The move comes two days after Palestinian Authority President Mahmoud Abbas signed the Rome Statute – the founding treaty of the ICC – along with 20 international agreements and organizations.
Mansour said joining the Hague-based court is a "peaceful, legal option to seek justice."
The membership bid follows the UN Security Council's rejection of a Palestinian draft resolution calling for a three-year deadline for ending Israel's decades-long occupation of Palestinian land.
Full membership would allow the Palestinians to bring lawsuits against Israel for war crimes.
The International Criminal Court was established in 1998 as a court of last resort to prosecute the most heinous offenses in cases where national courts fail.
Mansour said the Rome Statute considers illegal settlement activities as a war crime, referring to Israeli settlement-building in the occupied West Bank.
Israel occupied East Jerusalem and the West Bank during the 1967 Middle East War. In a move never recognized by the international community, it annexed the city of Jerusalem --sacred to Muslims, Jews and Christians -- in 1980, claiming it as the capital of the Jewish state.
International law views the West Bank and East Jerusalem as occupied territories and deems the building of Jewish settlements on the land to be illegal.

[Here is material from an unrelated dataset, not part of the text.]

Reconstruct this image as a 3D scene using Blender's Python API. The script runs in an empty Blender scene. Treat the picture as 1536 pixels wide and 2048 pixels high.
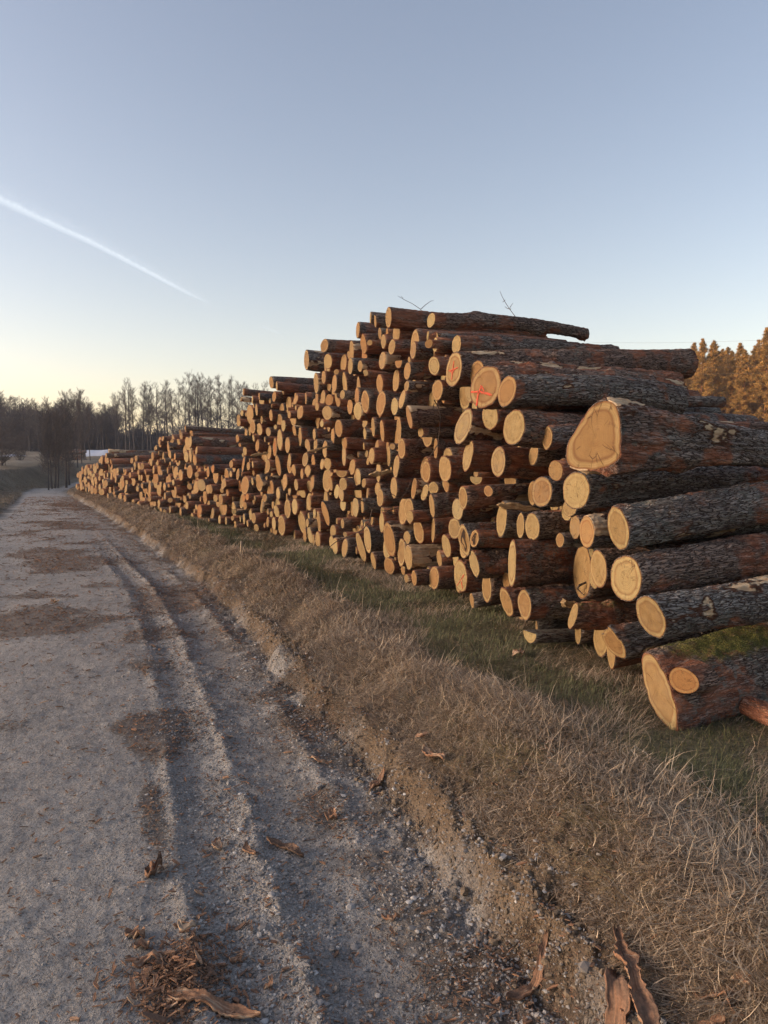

"We will be seeking justice through this stipulation in the Rome Statute, and other cases will be referred to the ICC as our leadership see fit as we move forward," Mansour said.
Israeli Prime Minister Benjamin Netanyahu on Thursday urged the court to reject Palestine's application on the grounds that the Palestinian Authority is not a state.
Mansour, however, said, "What is joining the ICC is a state, and that state is the state of Palestine."